Math students hear about secret codes at UC Davis

More than 500 teens and their parents packed into one of the largest lecture halls at UC Davis on Wednesday to hear Dr. David Perry, a U.S. Department of Defense cryptologist, decipher the world of encryption and break down the story of the notorious Enigma machine.

Perry’s lecture was the centerpiece of Math Fest 2009, an effort by the UC Davis mathematics department to get youths interested in the world of numbers. This year was the third annual Math Fest.

“We’re hoping to convey that mathematics is at once beautiful, powerful, fun and useful,” said math professor Monica Vazirani. “Getting a degree in math unlocks so many doors and prepares you for a wide variety of careers.”

The UC Davis effort to excite younger kids about math and science also encompasses the COSMOS (California State Summer School for Mathematics and Science) program. COSMOS is a four-week residential program for older students that allows them to focus on a topic such as chemistry, robotics, earth science or math.

Perry said cryptology and the study of ciphers dates back as far as Julius Caesar. Caesar used encryption to ensure secure communications with his troops on the front lines in Gaul.

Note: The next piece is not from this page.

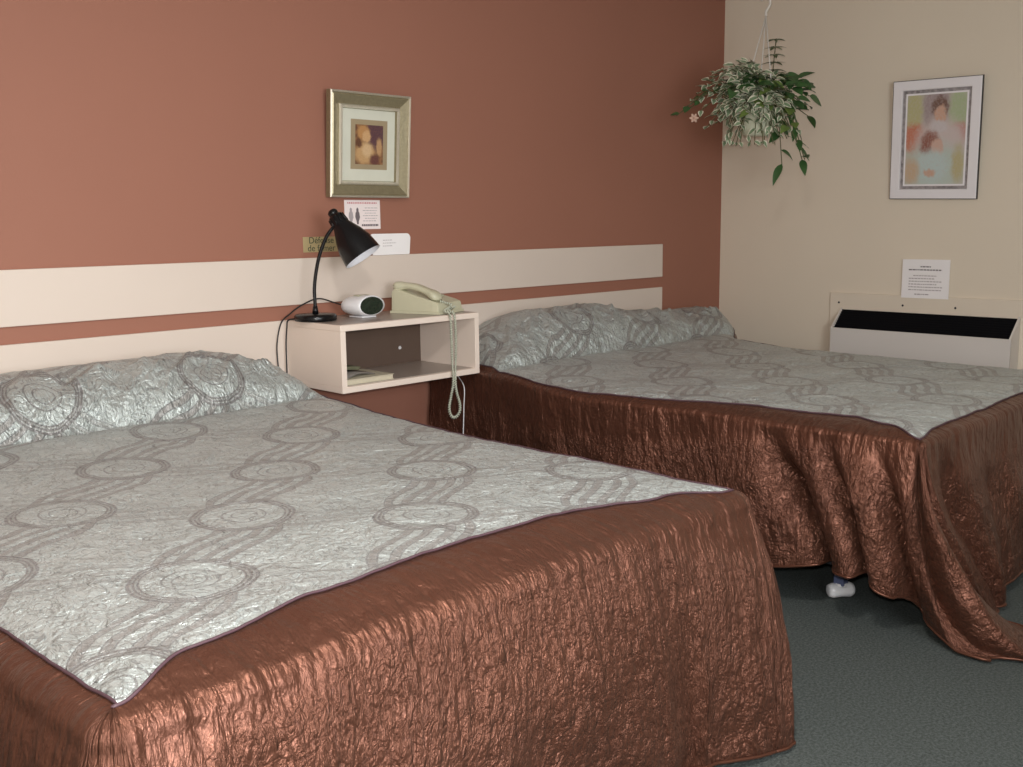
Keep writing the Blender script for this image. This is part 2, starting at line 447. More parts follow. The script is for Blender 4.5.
def bed(label, xl, xr, L, zt, caster_x, caster_y, i=.06):
    t = thing('bed', label, 'bed', ((xl+xr)/2, -L/2, 0), 'beds against the terracotta wall')
    MB().box(xl+i, xr-i, -L+i, -.06, .37, zt-.075, .04).build('mattress', TICK, t, True)
    MB().box(xl+i, xr-i, -L+i, -.06, .19, .365, .02).build('box_spring', TICK, t, True)
    f = MB()
    for x in (xl+.08, xr-.12): f.box(x, x+.04, -L+.08, -.10, .15, .188)
    for y in (-.12, -L/2, -L+.10): f.box(xl+.12, xr-.12, y, y+.03, .152, .186)
    f.build('bed_frame', METALDK, t)
    for (x, y) in ((xl+caster_x, caster_y), (xr-caster_x, caster_y), (xl+caster_x, -.35), (xr-caster_x, -.35)):
        lg = MB().box(x-.018, x+.018, y-.018, y+.018, .045, .152, .003).build('leg', LEGBLUE, t)
        c = MB()                                # squat plastic caster: barrel wheel with a sloped housing
        a = Vector((math.cos(-.6), math.sin(-.6), 0)); bq = Vector((-a.y, a.x, 0)); o = Vector((x, y, .0))
        rings = []
        for u, rr in ((-.045, .012), (-.043, .020), (-.030, .025), (.0, .023), (.030, .026), (.043, .020), (.045, .012)):
            rings.append([o+a*u+bq*(rr*math.cos(q*PI/8))+Vector((0, 0, .027+rr*math.sin(q*PI/8))) for q in range(16)])
        c.loft(rings); c.lathe([(.022, .04), (.020, .052), (.012, .056)], 16, Matrix.Translation((x, y, 0)), True, True)
        c.build('caster', WPLASTIC, lg, True, rel=False)
        c = lg.children[0]; c.location = (0, 0, 0)
    return t
# fix: casters are written in world space, children of legs whose origin is the bed's
def fixc(t):
    for lg in t.children:
        for c in lg.children: c.location = -Vector(t.location)
L1 = 2.09
bed1 = bed('nearer bed at left, hidden under its silver and copper bedspread beside the nightstand', -.085, 1.46, L1, .62, .25, -1.8); fixc(bed1)
def fold1(s, t):
    f = .55*math.sin(s*17+1.0+.8*math.sin(s*5)) + .35*math.sin(s*31+t*1.5) 
    f -= 4.5*math.exp(-((s-(2.09+.30+.22-.16*t))/.03)**2)*min(1, t*1.5)
    return f
s0 = L1+.30; we = 1.545
hem1 = [(0, (-.11, -.05, .03, 1)), (1.9, (-.12, -1.9, .03, 1)), (L1, (-.13, -2.10, .03, 1)), (L1+.15, (-.15, -2.20, .03, 1)), (s0, (-.08, -2.235, .03, 1)),
        (s0+.3, (.22, -2.20, .03, 1)), (s0+1.3, (1.20, -2.20, .035, 1)), (s0+we, (1.405, -2.285, .013, 1)), (s0+we+.10, (1.46, -2.265, .013, 1)),
        (s0+we+.30, (1.50, -2.08, .03, 1)), (s0+we+1.0, (1.52, -1.5, .03, 1)), (s0+we+1.9, (1.48, -.5, .04, 1)), (s0+we+2.5, (1.46, -.02, .04, 1))]
amp1 = [(0, .010), (1.7, .015), (L1+.1, .03), (s0, .020), (s0+.4, .022), (s0+1.2, .018), (s0+we+.15, .018), (s0+we+.6, .015), (s0+we+2, .006)]
def insF1(a): return table([(0, 0.0), (.10, .075), (.27, .12), (.5, .140), (.7, .125), (.88, .06), (1, 0.0)], a)
bedspread('bedspread', 'silver quilted bedspread with bright copper skirt on the nearer bed, at left', -.085, 1.475, L1, .622, 1.3,
    lambda v: -.085+.022*(v/L1)**6, lambda v: 1.475-.06*math.exp(-(v/.25)**2), insF1, lambda v: .006, lambda v: .006,
    [(-.1, .165), (.4, .175), (1.1, .182), (1.3, .145), (1.46, .09)], .39, hem1, amp1, fold1, .20, .045, .075)

L2 = 2.215; XA, XB = 2.255, 3.83
bed2 = bed('farther bed at right, its blue leg and white caster showing under the copper skirt', XA, XB, L2, .635, .20, -1.893, .09); fixc(bed2)
def XL2(v): return XA + .035*math.exp(-(v/.42)**4) - .075*math.exp(-((v-.95)/.40)**2)
def XR2(v): return XB + .37*math.exp(-(v/.50)**6)
s0 = L2+.30; we = XR2(L2)-XL2(L2)
def fold2(s, t):
    f = .5*math.sin(s*16+.5)
    for c, wd_, k in ((1.74, .045, 2.6), (1.93, .035, 2.7), (2.10, .030, 2.0), (2.25, .032, 1.8), (2.40, .032, 1.8), (2.62, .04, 1.2)):
        f -= k*math.exp(-((s-(c+.15*t))/wd_)**2)
    return f + 1.3*math.exp(-((s-2.12)/.30)**2)
hem2 = [(0, (2.25, -.05, .10, 1)), (.45, (2.245, -.47, .12, 1)), (1.0, (2.185, -1.0, .13, 1)), (1.55, (2.20, -1.62, .112, 1)), (1.85, (2.215, -1.93, .18, 1)), (2.05, (2.22, -2.07, .19, 1)),
        (L2, (2.25, -2.18, .14, .9)), (L2+.06, (2.32, -2.23, .06, .6)), (L2+.12, (2.29, -2.33, .014, .2)), (L2+.17, (2.26, -2.45, .014, .1)), (L2+.22, (2.34, -2.54, .014, .1)), (L2+.27, (2.50, -2.53, .014, .1)),
        (s0, (2.58, -2.44, .014, .2)), (s0+.08, (2.60, -2.36, .014, .4)), (s0+.22, (2.66, -2.33, .016, .7)), (s0+.45, (2.78, -2.29, .03, 1)), (s0+.8, (3.05, -2.265, .05, 1)), (s0+we, (3.84, -2.26, .05, 1)),
        (s0+we+.15, (3.90, -2.26, .04, 1)), (s0+we+.32, (3.90, -2.15, .05, 1)), (s0+we+2.5, (3.88, -.02, .08, 1))]
amp2 = [(0, .010), (.5, .010), (.9, .012), (1.5, .016), (1.75, .036), (L2, .042), (s0, .038), (s0+.3, .025), (s0+.6, .02), (s0+we, .02), (s0+we+2, .01)]
def insF2(a): return table([(0, 0.0), (.10, .02), (.5, .03), (.9, .02), (1, 0.0)], a)
def insL2(v): return table([(0, .004), (.6, .006), (1.2, .02), (1.7, .085), (1.95, .11), (2.08, .07), (2.215, 0.0)], v)
bedspread('bedspread', 'silver quilted bedspread with dark copper skirt trailing on the carpet, on the farther bed', XA, XB, L2, .640, 8.7,
    XL2, XR2, insF2, insL2, lambda v: .006,
    [(2.25, .09), (2.45, .13), (2.7, .20), (3.05, .207), (3.5, .150), (3.8, .13), (4.15, .125)], .47, hem2, amp2, fold2, .17, .022, .01, 2.6)

# ------------------------------------------------------------------ nightstand
NX0, NX1, NZ0, NZ1, ND = 1.5565, 2.2484, .6351, .8879, -.3706
ns = thing('nightstand', 'beige open box nightstand fixed to the wall between the two beds', 'nightstand', ((NX0+NX1)/2, -.18, NZ0))
T = .023; B = -.0145
MB().box(NX0, NX1, ND, B, NZ1-T, NZ1, .002).build('top_panel', NIGHT, ns)
MB().box(NX0+.004, NX1-.004, ND+.022, B, NZ1, NZ1+.001).build('top_laminate', NTOP, ns)
MB().box(NX0, NX1, ND, B, NZ0, NZ0+T, .002).build('bottom_panel', NIGHT, ns)
MB().box(NX0+T, NX1-T, ND+.022, B-.006, NZ0+T, NZ0+T+.001).build('bottom_laminate', NTOP, ns)
for a in (NX0, NX1-T): MB().box(a, a+T, ND+.0005, B, NZ0+T, NZ1-T, .001).build('side_panel', NIGHT, ns)
bp = MB().box(NX0+T, NX1-T, B-.005, B, NZ0+T, NZ1-T).build('back_panel', DARKBOARD, ns)
MB().lathe([(.0, .004), (.006, .0035), (.008, 0)], 14, Matrix.Translation((2.11, B-.005, .727)) @ Matrix.Rotation(PI/2, 4, 'X')).build('screw', WPLASTIC, bp, rel=False)
for c in bp.children: c.location = -Vector(ns.location)

# reading matter on its lower shelf
zb = NZ0+T+.0015
bk = thing('directory', 'thick cream paper directory lying on the nightstand shelf', 'book', (1.71, -.24, zb))
MB().box(1.586, 1.815, -.340, -.145, zb+.002, zb+.018).build('page_block', BOOKP, bk)
MB().box(1.584, 1.818, -.344, -.143, zb, zb+.002).box(1.584, 1.818, -.344, -.143, zb+.018, zb+.020).build('cover', BOOKP, bk)
lf = MB()
rows = []
for i in range(13):
    t = i/12; x = lerp(1.60, 1.765, t); z = zb+.0215+.010*math.sin(t*PI)**2
    rows.append([(x, -.325+.03*t, z), (x, -.19+.02*t, z+.001), (x, -.19+.02*t, z+.003), (x, -.325+.03*t, z+.002)])
lf.loft(rows)
tag(lf.build('magazine', BOOKC, None, True), 'grey curled magazine lying on the cream directory in the nightstand', 'magazine')
l2 = MB(); rows = []
for i in range(9):
    t = i/8; x = lerp(1.60, 1.72, t); z = zb+.036+.006*math.sin(t*PI)
    rows.append([(x, -.25, z), (x, -.15, z), (x+.01, -.15, z+.012), (x+.01, -.25, z+.012)])
l2.loft(rows)
tag(l2.build('brochure', BOOKG, None), 'dark folded brochure on top of the papers in the nightstand', 'brochure')

# ------------------------------------------------------------------ desk lamp
PX = 1/266.0
LB = Vector((1.6106, -.1357, NZ1+.0018))
def lp(du, z, dep=0): return Vector((LB.x+du*PX*.7075-dep*.707*-1*-1, LB.y-du*PX*.7067-dep*.707, z))
lamp = thing('desk_lamp', 'black gooseneck desk lamp with flared shade on the nightstand', 'lamp', LB)
MB().lathe([(0.0, 0), (.078, 0), (.081, .004), (.081, .018), (.076, .024), (.03, .027), (0.0, .027)], 40, Matrix.Translation(LB)).build('base', BLACK, lamp, True)
stem = crv([lp(0, LB.z+.02), lp(0, .95), lp(0, 1.01), lp(2.4, 1.075), lp(6.8, 1.14), lp(14, 1.204), lp(22, 1.245)], 10)
MB().tube(stem, .0068, 12).tube([lp(0, LB.z+.024), lp(0, LB.z+.055)], [.013, .009], 12).build('gooseneck', BLACK, lamp, True)
a0, a1 = lp(20.5, 1.303), lp(51.5, 1.131, .022)
ax = (a1-a0).normalized(); ln = (a1-a0).length
q = Vector((0, 0, 1)).rotation_difference(ax).to_matrix().to_4x4(); MT = Matrix.Translation(a0) @ q
R = .076
outer = [(0.0, -.004), (.012, -.003), (.019, .004), (.0195, .014), (.017, .018), (.024, .021), (.029, .028), (.032, .060), (.036, .070), (.044, .086), (.057, .114), (.069, .150), (R, ln)]
sh = MB().lathe(outer, 40, MT)
for k in range(10):                             # cooling ribs round the neck
    an = k*PI/5; c_ = MT @ Vector((.030*math.cos(an), .030*math.sin(an), .026)); d_ = MT @ Vector((.033*math.cos(an), .033*math.sin(an), .062))
    sh.tube([c_, d_], .0022, 6)
shade = sh.build('shade', BLACK, lamp, True)
MB().lathe([(R, ln), (R-.003, ln-.001), (.066, .150), (.054, .114), (.040, .085), (.0, .083)], 40, MT).build('shade_lining', WHITEIN, lamp, True)
MB().lathe([(.0, .09), (.014, .09), (.014, .105), (.025, .125), (.027, .142), (.018, .158), (.0, .162)], 24, MT).build('bulb', WHITEIN, lamp, True)
MB().tube(crv([(LB.x-.070, LB.y+.04, NZ1+.010), (1.562, -.07, NZ1+.007), (1.545, -.045, NZ1+.001), (1.541, -.04, NZ1-.03), (1.538, -.035, .80), (1.536, -.035, .70), (1.535, -.03, .40), (1.55, -.03, .1), (1.60, -.03, .012)], 10), .0032, 8).build('power_cord', CORD, lamp, True)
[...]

Cryptology is a mainstay in modern militaries, but it’s now so common it touches most people today in the form of online commerce.

“It’s in software bundled up in your Internet browser,” Perry said.

When something is ordered from a Web site, computers encrypt credit card information so that even if it’s intercepted by a hacker, it’s extremely difficult to read the critical numbers.

Perry teaches a summer cryptology course for teens at the Center for Talented Youth program at Johns Hopkins University in Baltimore. He tries to engage students in math in a variety of ways.

“You absolutely have to mix up what you do – a little bit of lectures, working in groups, and activities,” Perry said.

One of the activities he coaches is building part of the Enigma machine out of card stock – which is then used to simulate encoding and decoding mechanisms that were used in the machine.

The Engima machine was a device used by the German military in World War II to communicate encrypted messages. The Germans thought the ciphers it produced would be unbreakable by the allies. They were wrong.

Perry’s course teaches students to understand not only the history of the Enigma machine, but also decisions that went into its design – the mathematical foundations – and more importantly, why the Germans thought it was so secure.